A great book on all counts, characters and locations beautifully described and a well constructed and convincing plot, powerful and challenging on several levels.

The Outcast by Sadie Jones: Book and TV

The Outcast

As I wrote earlier The Outcast by Sadie Jones is a book that has sat unread on my shelves for seven years until I noticed that it was being broadcast as a TV drama. I read half the book before the first episode and finished it before the second episode was broadcast.

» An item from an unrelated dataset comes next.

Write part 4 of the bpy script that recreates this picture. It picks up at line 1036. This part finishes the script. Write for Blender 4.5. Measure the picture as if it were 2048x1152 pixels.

First of all the blurb from Goodreads:

1957, and Lewis Aldridge is travelling back to his home in the South of England. He is straight out of jail and nineteen years old. His return will trigger the implosion not just of his family, but of a whole community. A decade earlier, his father’s homecoming casts a different shape. The war is over and Gilbert has recently been demobbed. He reverts easily to suburban life – cocktails at six thirty, church on Sundays – but his wife and young son resist the stuffy routine. Lewis and his mother escape to the woods for picnics, just as they did in wartime days. Nobody is surprised that Gilbert’s wife counters convention, but they are all shocked when, after one of their jaunts, Lewis comes back without her. Not far away, Kit Carmichael keeps watch. She has always understood more than most, not least from what she has been dealt by her own father’s hand. Lewis’s grief and burgeoning rage are all too plain, and Kit makes a private vow to help. But in her attempts to set them both free, she fails to predict the painful and horrifying secrets that must first be forced into the open. As menacing as it is beautiful, The Outcast is a devastating portrait of small-town hypocrisy from an astonishing new voice.

The TV adaptation, also written by Sadie Jones is faithful to the book, so for once I could enjoy them both – although maybe enjoy isn’t quite the right word. The TV drama is, of course a condensed version and whilst the cast was good the characters didn’t, of course, match up to my mental image of them whilst reading the book. I thought the boy (Finn Elliot) playing the young Lewis was excellent, whereas the adult Lewis (George MacKay) just didn’t seem to be right physically in episode one. However, he was much more convincing in the second episode. Overall, the themes of the book and the drama are relentlessly depressing, in post-war Britain, the men all maintaining a stiff upper lip, emotions securely repressed. Lewis witnessing his mother’s drowning is unable to express his grief and things just go from bad to worse as he resorts to self-harm.

Meanwhile, the Carmichael family, not fully portrayed in episode one, have a secret, again closely guarded in a world where child abuse is just not acknowledged. In episode two the secret comes out in a dramatic scene, which I thought was really well done. Nathaniel Parker as Dicky Carmichael made a terrifying bully and Jessica Barden as the teenager, Kit was impressive.

The book is written in the passive 3rd person narrative, which I wasn’t keen on. I didn’t like most of the characters, I didn’t like what happened to them and I’m not sure the ending is believable – it left me wondering what really happened next. But the descriptive passages are good, the characters of Lewis and Kit are well-defined, emotions are racked up high and it is truly tragic.

I’m glad I read the book before watching the drama – and I’m glad I watched it, the scenery is beautiful and the repressed and yet emotional atmosphere came over better than in the book.  I did have to watch behind my fingers at some scenes, which I was able to read without visualising them completely, but when it’s there in front of you on the screen it’s not so easy to cast a blind eye. Although you get an insight into Lewis’ mind and feelings when you read a description of him cutting his arm, it’s not as real as seeing it happen.

So, a powerful story, which compelled me to read on and also to watch. This was Sadie Jones’ debut novel. She has since written Small Wars (2009), The Uninvited Guests (2012) and Fallout (2014). I have Small Wars amongst my TBRs – I must dig that one out soon.

Reading challenges: Mount TBR 2015 and the Historical Fiction Reading Challenge 2015.